Changes in the Legal Landscape
This year is going to see a great deal of change in the legal profession. It's not going to be extreme or drastic but the economic climate will have an impact as much on us as everyone else. Not that I'm all doom and gloom because to some extent, the changes being forced upon us are inevitable, but it's going to hurt.
What we've got now is a situation where there are loads of professionals sitting around with not enough work to do. Imagine you are a conveyancing solicitor in London. Do you think they are going to be busy? Almost certainly not. But if you do employment, litigation, or rather more obviously, insolvency, then you are currently manically busy and supporting the rest of the firm.

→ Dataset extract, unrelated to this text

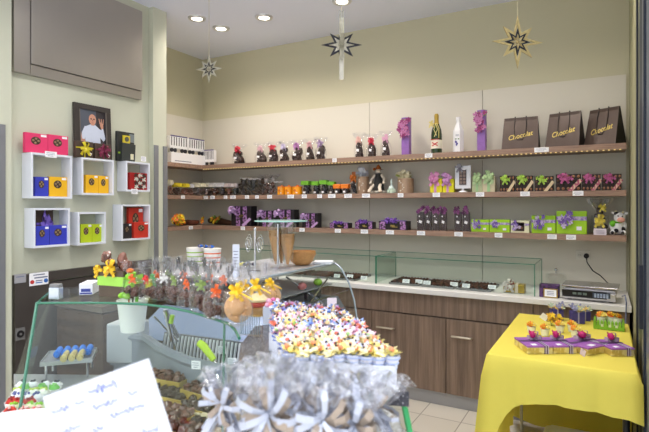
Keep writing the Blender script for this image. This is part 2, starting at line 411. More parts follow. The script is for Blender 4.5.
# paper carrier bags that read Chocolat
def carrier(w=.3, h=.25, d=.15, fold=True):
    t = thing('paper_bag')
    def bod(b):
        v = [b.verts.new(p) for p in ((-w/2,-d/2,0),(w/2,-d/2,0),(w/2,d/2,0),(-w/2,d/2,0),(-w/2+.012,-.006,h),(w/2-.012,-.006,h),(w/2-.012,.006,h),(-w/2+.012,.006,h),(w/2-.03,0,h*.45),(-w/2+.03,0,h*.45))]
        for q in ((0,1,5,4),(3,7,6,2),(0,3,2,1)): b.faces.new([v[k] for k in q])
        for q in ((1,2,6,5),(0,4,7,3)): b.faces.new([v[k] for k in q]).material_index = 1
        box(b, (0,-.013,h-.014), (w-.04,.003,.02), (.17,0,0))
    part(t, 'paper_body', bod, [mat((98,82,74), .32, .15, .25, 14, bump=.4), mat((34,28,28), .5, 0, .2)])
    def hnd(b):
        pts = [(x,-(d/2-.006)*(1-z/h)-.0105,z) for x,z in ((-.045,h-.01),(-.05,h*.75),(-.045,h*.45),(-.02,h*.3),(.02,h*.3),(.045,h*.45),(.05,h*.75),(.045,h-.01))]
        tube(b, pts, .0028, 6)
        sph(b, (-.045,-.012,h+.002), .006, n=6); sph(b, (.045,-.012,h+.002), .006, n=6)
    part(t, 'cord_handle', hnd, BLACK, True)
    ang = math.atan2(h, -d/2+.044)
    wr = writing('lettering', 'Chocolat', .054, mat((225,200,110), .3, .3), t, (0,-(d/2-.006)*(1-.42)-.0085,h*.42), (R(90)-math.atan2(d/2-.006,h),0,0), .25)
    wr.data.transform(Matrix.Rotation(R(10),4,'Z'))
    return t
pb = carrier()
lab = ['leftmost of the three', 'middle of the three', 'rightmost of the three']
ca = [thing]; bags = [(503,539.5,117.5,0),(546,585,112.5,R(-16)),(589.5,630,108,R(-30))]
for k, (a, b, yt, rz) in enumerate(bags):
    o = pb if k == 0 else dup(pb)
    Y = 4.30; X0, z0 = onY(a, Y); X1, z1 = onY(b, Y)
    W = (X1-X0)/(math.cos(rz)+.45*math.sin(-rz)); H = hz(yt, (z0+z1)/2)-SZ[0]
    put(o, ((X0+X1)/2-(.03 if k == 2 else 0), Y, SZ[0]), rz, (W/.3, 1, H/.25))
    tag(o, 'brown paper carrier bag with gold Chocolat lettering, %s on the top shelf' % lab[k], 'paper bag', 'paper carrier bags on the top shelf')
card(541.5, 0, 'the brown paper bags', 1.55)
# tram shaped boxes in the alcove
def tram():
    t = thing('tram_box')
    part(t, 'carton', lambda b: (box(b, (0,0,.075), (.19,.05,.09), bev=.004)), WHITE)
    def wi(b):
        for k in range(7): box(b, (-.078+k*.026,-.0258,.082), (.0085,.002,.062))
        for x in (-.055,.055):
            for s in (-.018,.018): cyl(b, (x+s,-.018,.018), .0155, .012, (R(90),0,0), 14)
    part(t, 'windows_and_wheels', wi, mat((40,40,48), .4))
    part(t, 'roof_stripe', lambda b: box(b, (0,-.0258,.121), (.18,.002,.008)), mat((80,70,130), .5))
    return t
bx_ = thing('white_box')
part(bx_, 'carton', lambda b: box(b, (0,0,.045), (.44,.10,.09), bev=.003), WHITE)
part(bx_, 'printed_line', lambda b: box(b, (-.08,-.0508,.022), (.2,.002,.006)), INK)
Yt, zt = onX(187, -4.0)
Y0 = onX(168,-4.0)[0]; Y1 = 4.30
put(tag(bx_, 'long plain white carton under the tram shaped boxes on the top shelf', 'box'), (-4.0,(Y0+Y1)/2,SZ[0]), R(90), ((Y1-Y0)/.44,1,1.3))
tr = tram(); put(tag(tr, 'white tram shaped box with black windows and wheels, nearer the pillar', 'tram box', 'tram boxes on the top shelf'), (-4.0,Y0+(Y1-Y0)*.25,SZ[0]+.1175), R(90), ((Y1-Y0)*.485/.19,1,1.45))
tr = dup(tr); put(tag(tr, 'white tram shaped box with black windows and wheels, in the corner of the wall', 'tram box', 'tram boxes on the top shelf'), (-4.0,Y0+(Y1-Y0)*.75,SZ[0]+.1175), R(90), ((Y1-Y0)*.485/.19,1,1.45))
tr = dup(tr); put(tag(tr, 'white tram shaped box standing flat on the top shelf just right of the wall corner', 'tram box', 'tram boxes on the top shelf'), (onY(209.5,4.3)[0],4.31,SZ[0]), R(8), (.72,1,1.5))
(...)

What this actually means in reality is unclear. The Law Society Gazette (the Law Society's official weekly publication) reported back in December 2008 that some 1,250 firms were in "financial intensive care" with their banks. There's no definition of what that actually means, but the inference is clear. Law firms are not all cash rich and some will start to go under.
Even the President of the Law Society recognises that there will be change. "My instinct tells me, after the current recession, the legal landscape witll look very different. The profession must now anticipate quite how different it might look to ensure there there is a properly remunerated independent legal profession to protect the rule of law on the other side."

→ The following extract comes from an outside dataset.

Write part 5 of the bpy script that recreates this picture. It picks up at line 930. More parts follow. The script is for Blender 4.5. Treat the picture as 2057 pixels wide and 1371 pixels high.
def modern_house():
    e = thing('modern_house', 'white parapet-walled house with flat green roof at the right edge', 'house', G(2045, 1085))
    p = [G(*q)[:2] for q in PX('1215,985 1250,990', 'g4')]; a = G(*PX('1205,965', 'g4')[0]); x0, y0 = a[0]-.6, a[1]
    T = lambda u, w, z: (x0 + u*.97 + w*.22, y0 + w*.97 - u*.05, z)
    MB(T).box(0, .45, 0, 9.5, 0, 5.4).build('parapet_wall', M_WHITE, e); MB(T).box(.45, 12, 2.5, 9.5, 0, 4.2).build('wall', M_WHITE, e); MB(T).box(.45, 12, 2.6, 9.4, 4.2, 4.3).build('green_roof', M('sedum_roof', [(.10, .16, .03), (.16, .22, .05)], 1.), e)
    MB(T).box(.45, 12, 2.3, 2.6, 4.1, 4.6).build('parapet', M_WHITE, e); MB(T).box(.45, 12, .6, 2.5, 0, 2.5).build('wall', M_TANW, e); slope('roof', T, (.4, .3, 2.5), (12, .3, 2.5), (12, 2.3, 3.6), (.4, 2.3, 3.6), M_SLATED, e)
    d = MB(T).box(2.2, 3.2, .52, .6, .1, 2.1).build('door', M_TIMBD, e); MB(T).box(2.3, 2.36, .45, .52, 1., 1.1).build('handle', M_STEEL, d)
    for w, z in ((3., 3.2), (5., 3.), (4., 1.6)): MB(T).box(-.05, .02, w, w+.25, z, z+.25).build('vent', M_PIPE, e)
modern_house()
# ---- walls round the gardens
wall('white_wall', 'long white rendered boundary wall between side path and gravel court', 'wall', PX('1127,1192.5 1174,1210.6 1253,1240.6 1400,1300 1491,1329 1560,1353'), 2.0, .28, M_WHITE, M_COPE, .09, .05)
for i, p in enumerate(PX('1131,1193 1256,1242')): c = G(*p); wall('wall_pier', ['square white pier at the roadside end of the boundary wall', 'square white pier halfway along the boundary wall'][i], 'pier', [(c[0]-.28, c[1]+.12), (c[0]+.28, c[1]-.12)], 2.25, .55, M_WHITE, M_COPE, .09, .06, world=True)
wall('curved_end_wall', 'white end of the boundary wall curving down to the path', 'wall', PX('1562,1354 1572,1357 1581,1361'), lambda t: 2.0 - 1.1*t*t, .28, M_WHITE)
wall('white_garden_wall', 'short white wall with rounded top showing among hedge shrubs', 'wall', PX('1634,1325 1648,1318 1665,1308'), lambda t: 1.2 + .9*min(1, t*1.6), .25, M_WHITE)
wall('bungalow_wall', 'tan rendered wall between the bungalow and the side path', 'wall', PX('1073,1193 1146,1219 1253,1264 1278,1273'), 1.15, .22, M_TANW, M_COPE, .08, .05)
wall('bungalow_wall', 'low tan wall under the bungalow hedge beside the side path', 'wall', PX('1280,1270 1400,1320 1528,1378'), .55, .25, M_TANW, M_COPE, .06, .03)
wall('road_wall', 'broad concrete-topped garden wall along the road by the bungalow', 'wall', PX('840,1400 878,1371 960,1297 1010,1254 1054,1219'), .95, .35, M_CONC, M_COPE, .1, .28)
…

What all this means for clients is unclear, but my strong sense is that it will push forward the move towards commoditisation which Richard Susskind has been talking about for a few years because even the heavyweight commercial clients will be looking to cut costs. And it will force lawyers to reinvent themselves, if they haven't done so already. Very few of my contemporaries are doing what they started out doing 20 years ago and that rate of change will accelerate. This firm will have to adapt as well, and I intend to look at ways we will be doing that in the next few weeks.